Claro que sim. Sou um fervoroso adepto do nosso futebol. É pena que a diferença horária seja tão grande, o que nos obriga a algumas noitadas, mas eu e a minha equipa técnica, constantemente, vemos jogos (da Liga portuguesa). Até por ser um mercado muito interessante para nós, porque tem jogadores com muita qualidade que poderemos recrutar.

Do que viu até aqui, quem é o candidato mais forte ao título em Portugal?

Acho que se vai resumir ao confronto direto. Com maior ou menor dificuldade, Benfica e Sporting vão ganhar os jogos que terão pela frente e vai ser o dérbi que vai ditar quem vai ser campeão esta época (esta entrevista foi feita antes da 31.ª jornada da Liga). Também acho que é muitíssimo bom para o futebol português que haja esta competitividade, não só pelo título, porque o Sp. Braga está a disputar com o FC Porto o terceiro lugar. Tudo isso faz com que o futebol português saia vitorioso.

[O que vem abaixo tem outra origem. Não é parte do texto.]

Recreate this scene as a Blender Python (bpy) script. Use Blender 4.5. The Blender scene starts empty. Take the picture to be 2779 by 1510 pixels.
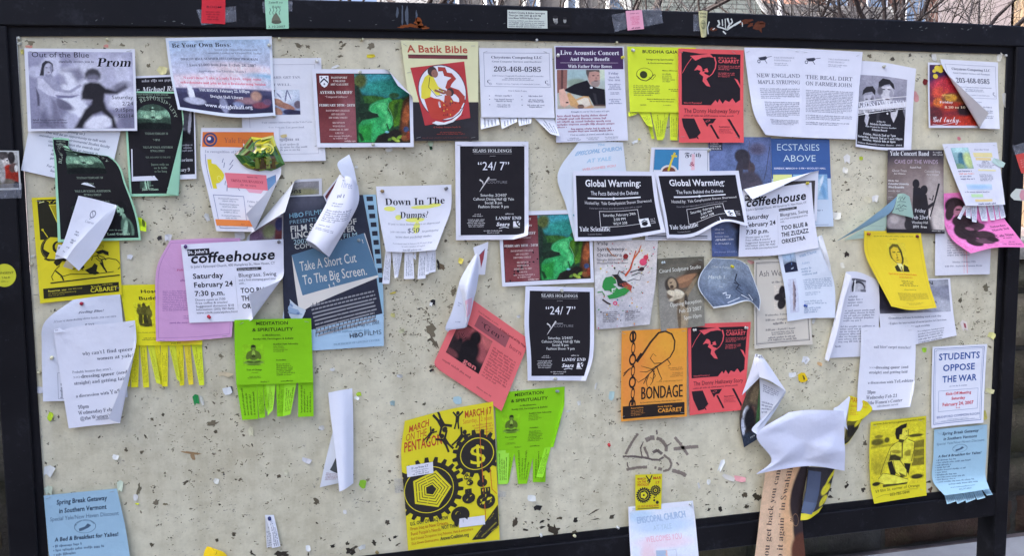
import bpy, math, random
import numpy as np
from mathutils import Vector, geometry

SC = bpy.context.scene
COL = SC.collection
rad = math.radians

# ------------------------------------------------------------------ camera, sky, sun, exposure
CAMP = np.array([0.39979818, -3.10213187, 1.78264817])
RM = np.array([[0.9604588, -0.27832884, -0.00720707],
               [-0.04006352, -0.11254279, -0.99283888],
               [0.27552459, 0.95386958, -0.11924355]])      # world -> camera (x right, y down, z forward)
FPX, PW, PH = 3025.184, 2779.0, 1510.0
cam = bpy.data.cameras.new('camera')
cam_o = bpy.data.objects.new('camera', cam)
COL.objects.link(cam_o)
from mathutils import Matrix
_r, _u, _b = RM[0], -RM[1], -RM[2]
cam_o.matrix_world = Matrix(((_r[0], _u[0], _b[0], CAMP[0]), (_r[1], _u[1], _b[1], CAMP[1]),
                             (_r[2], _u[2], _b[2], CAMP[2]), (0, 0, 0, 1)))
cam.sensor_width = 36.0
cam.lens = 36.0 * FPX / PW
cam.clip_start, cam.clip_end = 0.05, 2000
SC.camera = cam_o

SUN_AZ, SUN_EL = rad(-100), rad(36)
world = bpy.data.worlds.new('World')
SC.world = world
world.use_nodes = True
_nt = world.node_tree
_bg = _nt.nodes['Background']
_sky = _nt.nodes.new('ShaderNodeTexSky')
_sky.sky_type = 'NISHITA'
_sky.sun_disc = False
_sky.sun_elevation = SUN_EL
_sky.sun_rotation = SUN_AZ % (2 * math.pi)
_sky.air_density = 0.4
_sky.dust_density = 10.0
_sky.ozone_density = 6.0
_nt.links.new(_sky.outputs[0], _bg.inputs[0])
_bg.inputs[1].default_value = 0.12
sun = bpy.data.lights.new('sun', 'SUN')
sun.energy = 2.0
sun.angle = rad(0.5)
sun.color = (1.0, 0.95, 0.87)
sun_o = bpy.data.objects.new('sun', sun)
COL.objects.link(sun_o)
_sd = Vector((math.sin(SUN_AZ) * math.cos(SUN_EL), math.cos(SUN_AZ) * math.cos(SUN_EL), math.sin(SUN_EL)))
sun_o.rotation_euler = _sd.to_track_quat('Z', 'Y').to_euler()
sun_o.location = (-6, 4, 9)
SC.view_settings.view_transform = 'Standard'
SC.view_settings.look = 'None'
SC.view_settings.gamma = 1.0
SC.view_settings.use_curve_mapping = False
SC.view_settings.exposure = 3.08

# ------------------------------------------------------------------ helpers
def ray(px, py):
    d = RM.T @ np.array([(px - PW / 2) / FPX, (py - PH / 2) / FPX, 1.0])
    return d
def P(px, py, d=0.0):
    """point on the plane d metres in front of the board face that the photo shows at this pixel"""
    r = ray(px, py)
    return CAMP + r * ((-d - CAMP[1]) / r[1])
def PY(px, py, y):
    return P(px, py, -y)

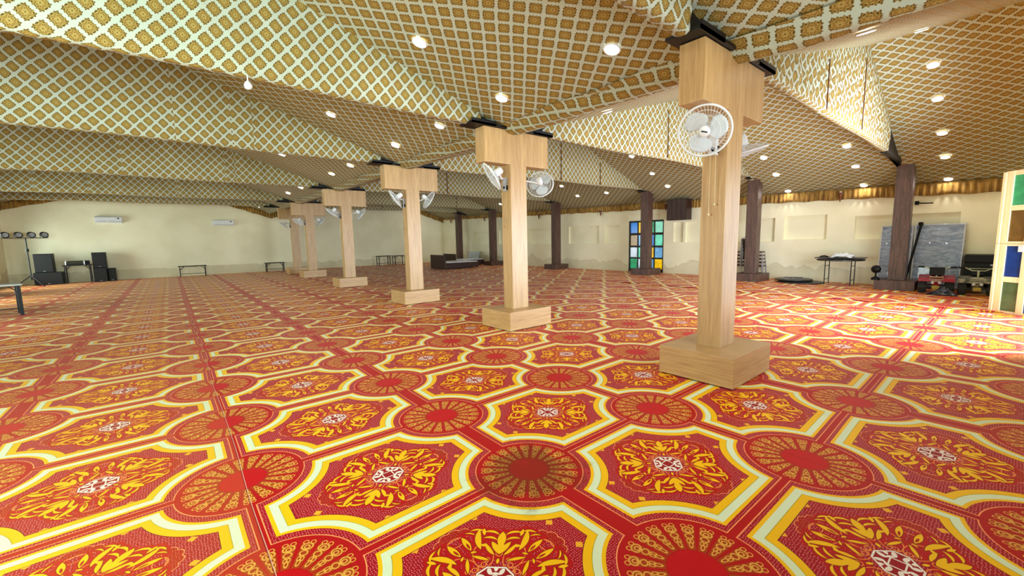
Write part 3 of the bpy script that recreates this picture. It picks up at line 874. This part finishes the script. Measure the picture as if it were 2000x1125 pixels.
def frame_table(name, label, x, y, L, Wd, H, rz=0, top=None, low=True, cat='table', leg=.035, gp=None):
    t = thing(name, label, cat, (x, y, 0), rz, gp)
    bm = NB(); box(bm, -L/2, L/2, -Wd/2, Wd/2, H-.035, H, .004); obj('tabletop', bm, top or M['blackp'], t)
    for sx in (-1, 1):
        for sy in (-1, 1):
            bm = NB(); beam(bm, (sx*(L/2-.06), sy*(Wd/2-.05), 0), (sx*(L/2-.06), sy*(Wd/2-.05), H-.035), leg, leg); obj('leg', bm, M['black'], t)
    bm = NB()
    for sx in (-1, 1):
        beam(bm, (sx*(L/2-.06), -Wd/2+.05, .14), (sx*(L/2-.06), Wd/2-.05, .14), .025, .025)
        for sy in (-1, 1): beam(bm, (sx*(L/2-.06), sy*(Wd/2-.05), H-.2), (sx*(L/2-.22), sy*(Wd/2-.05), H-.035), .02, .02)
    if low: beam(bm, (-L/2+.06, 0, .14), (L/2-.06, 0, .14), .02, .02)
    obj('brace', bm, M['black'], t)
    return t
frame_table('mixer_table', 'black folding table between the speakers carrying the mixer', -7.68, 24.0, .88, .5, .79, low=False)
t = thing('sound_mixer', 'black and white sound mixer on the table between the loudspeakers', 'mixer', (-7.72, 23.95, .79))
bm = NB(); prism(bm, [(-.2, 0), (.2, 0), (.2, .17), (-.2, .06)], -.27, .27, 'X'); obj('body', bm, M['blackp'], t)
for s in (-1, 1): bm = NB(); box(bm, s*.28-.015, s*.28+.015, -.21, .21, 0, .17, .004); obj('side_cheek', bm, M['white'], t)
bm = NB(); box(bm, -7.42, -7.3, 23.9, 24.05, .79, .96, .008); tag(obj('small_speaker', bm, M['blackp']), 'small dark box on the table just right of the mixer', 'speaker')
frame_table('bench_frame', 'low black bench frame alone against the far wall', -3.72, 23.9, 1.12, .4, .53, cat='bench')
frame_table('bench_frame', 'low black bench half hidden behind the last oak pillar', -.1, 24.0, .95, .4, .5, cat='bench')
frame_table('side_table', 'black table by the far wall, left of the fourth pillar post', 6.0, 23.7, .85, .5, .62)
frame_table('side_table', 'black table by the far wall, hidden in part by the fourth pillar post', 7.0, 23.6, .8, .5, .6)
frame_table('folding_table', 'black legged table cut off by the left edge of the view', -8.2, 12.45, 1.9, .62, .72, math.radians(14), top=plain('pale_tabletop', (190, 195, 190)), leg=.06)

# spotlight stand
t = thing('spotlight_stand', 'black tripod stand with a bar of four round stage lights in the far left corner', 'stage lights', (-8.91, 23.1, 0), 0)
bm = NB(); tube(bm, [(0, 0, .25), (0, 0, 1.95)], .022, 8); obj('pole', bm, M['black'], t)
bm = NB(); lathe(bm, [(.001, 1.4), (.05, 1.4), (.05, 1.52), (.001, 1.52)], 12); obj('collar', bm, M['black'], t)
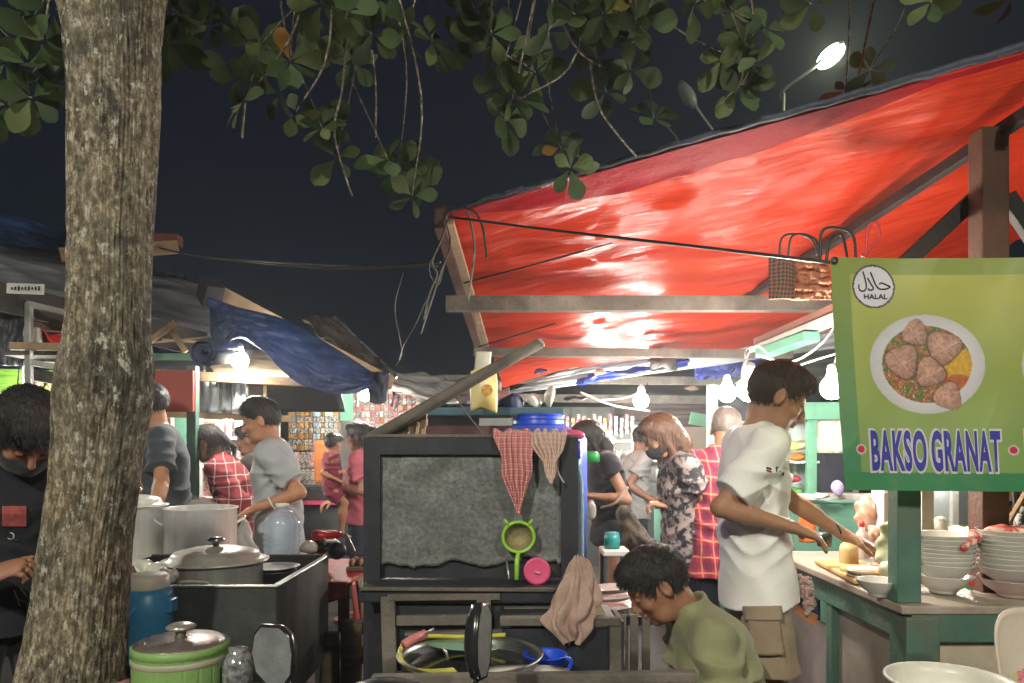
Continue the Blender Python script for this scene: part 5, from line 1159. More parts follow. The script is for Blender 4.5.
o = MB().lathe([(0, 0), (.034, 0), (.042, .015), (.043, .09), (.032, .12), (.026, .124), (.026, .137), (0, .138)], V(pX(238, 2.15), 2.15, pz(647, 2.15)-.138), 30).jit(.003, 40).build('glass_jar', M('jar_foil', (.5, .5, .5), (.04, .04, .045), scale=55, rough=.1, metal=.4), None, True); tag(o, 'glass jar of dark shiny packets between the bucket and the mirror', 'jar')
ll = thing('jar_stand', 'dark stand under the jar beside the bench', 'stand', (pX(240, 2.15), 2.15, 0))
MB().box((pX(240, 2.15), 2.17, pz(647, 2.15)-.155), (.14, .2, .03)).build('top', WOODD, ll); MB().bar((pX(240, 2.15), 2.17, 0), (pX(240, 2.15), 2.17, pz(647, 2.15)-.17), .05, .05, up=(0, 1, 0)).build('leg', WOODD, ll)
# scooter with two mirrors
YM = 1.72
sc = thing('motor_scooter', 'parked black motor scooter showing only its two mirrors', 'scooter', (pX(385, YM), YM, 0))
hx = pX(382, YM)
CH = M('chrome', (.6, .6, .6), rough=.15, metal=1.0)
PB = M('scooter_black', (.012, .012, .014), (.02, .02, .022), rough=.25, coat=.5)
MIR = M('mirror_dusty', (.34, .36, .36), (.22, .235, .24), scale=30, rough=.45, metal=.55, bump=.1)
hbz = .84
MB().tube(smooth_path([(hx-.36, YM-.12, hbz-.01), (hx-.18, YM-.01, hbz+.02), (hx, YM+.02, hbz), (hx+.18, YM-.01, hbz+.02), (hx+.36, YM-.12, hbz-.01)], 8), .013, 12).build('handlebar', CH, sc, True)
for e in (-1, 1): MB().tube([(hx+e*.28, YM-.07, hbz+.003), (hx+e*.385, YM-.135, hbz-.012)], .019, 12).build('grip', PB, sc, True)
MB().sphere((hx, YM+.05, hbz-.02), (.13, .10, .07), 24, 14).build('handlebar_cover', PB, sc, True)
MB().sphere((hx, YM+.15, hbz-.06), (.075, .05, .05), 20, 12).build('headlight', GLASS, sc, True)
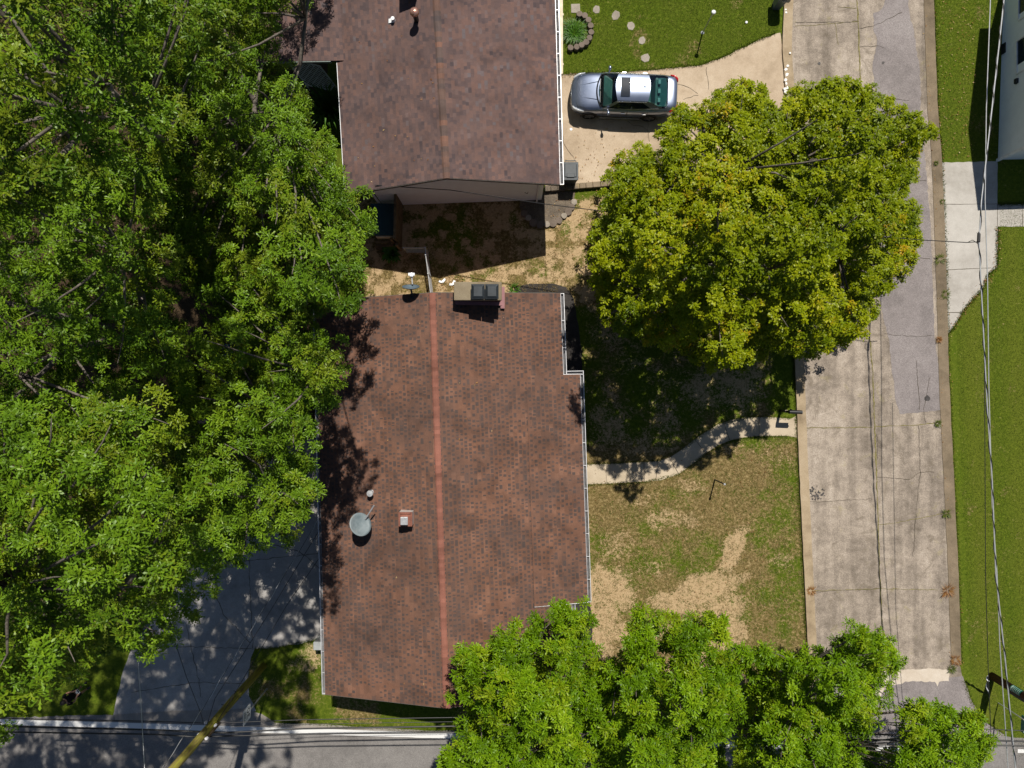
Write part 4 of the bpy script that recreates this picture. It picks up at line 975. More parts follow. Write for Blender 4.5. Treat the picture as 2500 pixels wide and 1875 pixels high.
OG = "big oaks crowding the yard on the left"
OAK = dict(group=OG, mat=M_OAK, leaf=(0.155, 0.0125), per=7, nspray=20, nros=9, spray=0.22, up=0.6, tight=1.0, layers=(0.86, 1.05, 1.05), zvar=1.0, deep=3.1, valleys=OAK_VALLEYS, spread=(48, 92))
tree("oak_tree", "tall oak filling the photo's upper left corner", base_px=(720, 560), seed=101, ztop=19.5, zedge=14.5, clump=0.95,
     poly=[(-260, -260), (520, -260), (560, 40), (540, 240), (440, 470), (150, 540), (-260, 520)], gaps=((170, 150, 8), (360, 160, 6)), **OAK)
tree("oak_tree", "dark green oak overhanging the plum brown roof and the wooden deck", base_px=(838, 592), seed=102, ztop=13.5, zedge=9.4, clump=0.85,
     poly=[(330, -190), (815, -190), (790, -40), (762, 10), (700, 52), (682, 100), (700, 150), (742, 205), (762, 260), (786, 320), (826, 365), (846, 420), (905, 490), (925, 560), (875, 600), (888, 650), (900, 715), (868, 775), (760, 800), (640, 720), (470, 680), (360, 520), (320, 200), (330, 40)], gaps=(), **OAK)
tree("oak_tree", "broad oak at the photo's left edge with bare limbs showing below it", base_px=(700, 850), seed=103, ztop=17.0, zedge=13.0, clump=0.95,
     poly=[(-260, 400), (150, 420), (330, 360), (470, 470), (490, 600), (440, 760), (470, 860), (520, 920), (510, 1030), (340, 1100), (170, 1100), (-260, 1120)], gaps=((432, 700, 18),), **OAK)
tree("oak_tree", "oak leaning over the near house's west gutter", base_px=(800, 1030), seed=104, ztop=13.0, zedge=10.2, clump=0.85,
     poly=[(400, 560), (640, 640), (770, 790), (826, 845), (822, 920), (776, 970), (742, 1040), (738, 1085), (752, 1160), (768, 1235), (690, 1310), (600, 1350), (545, 1390), (380, 1330), (350, 1120), (400, 960), (430, 840), (520, 800), (500, 740), (400, 660)], gaps=((560, 790, 16), (590, 850, 8), (760, 1120, 8)), extra=((806, 868, 10.6), (792, 912, 10.4), (768, 955, 10.2), (742, 1000, 10.2), (716, 1060, 10.4), (722, 1110, 10.2), (728, 1165, 10.2), (738, 1215, 10.0), (704, 1262, 10.2), (660, 1300, 10.2), (770, 880, 9.6), (740, 930, 9.4), (700, 1130, 9.4), (690, 1200, 9.4), (600, 1325, 10.4)), **OAK)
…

Quando era mais novo, jogou futebol?

Joguei, sempre a um nível não profissional. Era lateral-direito. Na altura, tinha o Dimas como referência, mas também o Ricardo, o Rui Costa ou o Figo. Quando passei para o futebol sénior, percebi que o que realmente queria era o treino. A minha qualidade enquanto jogador não me permitia alcançar o futebol profissional. Rapidamente deixei de jogar e foquei-me no que era a minha formação para poder ser treinador. Agora, adoro futebol e continuo a jogar. Vai ser sempre algo que me correrá no sangue.

Dos jogadores com quem trabalhou, houve algum que o tenha surpreendido pela evolução que registou?

Sobre o João Palhinha, quando ainda era júnior, lembro-me de haver algumas reticências sobre se ele iria chegar ao mais alto nível, mas era alguém que eu já nessa altura apreciava muito, pela sua maturidade, foco e forma de estar em campo. Com muito agrado, ele voltou a ser meu jogador no Sp. Braga e alcançou um patamar de excelência. Também o Trincão, que era um menino quando estávamos no Sp. Braga. Lembro-me ainda do Djenepo, que quando fomos para o Standard Liège estava na equipa B, mas cresceu connosco e acabou por chegar à Premier League, pelo Southampton.

O que é o futebol lhe deu e que mais nenhuma atividade lhe poderia ter dado?

Uma vida. O futebol marcou o meu trajeto de vida. Estou-lhe muito grato. Vou respirar sempre futebol.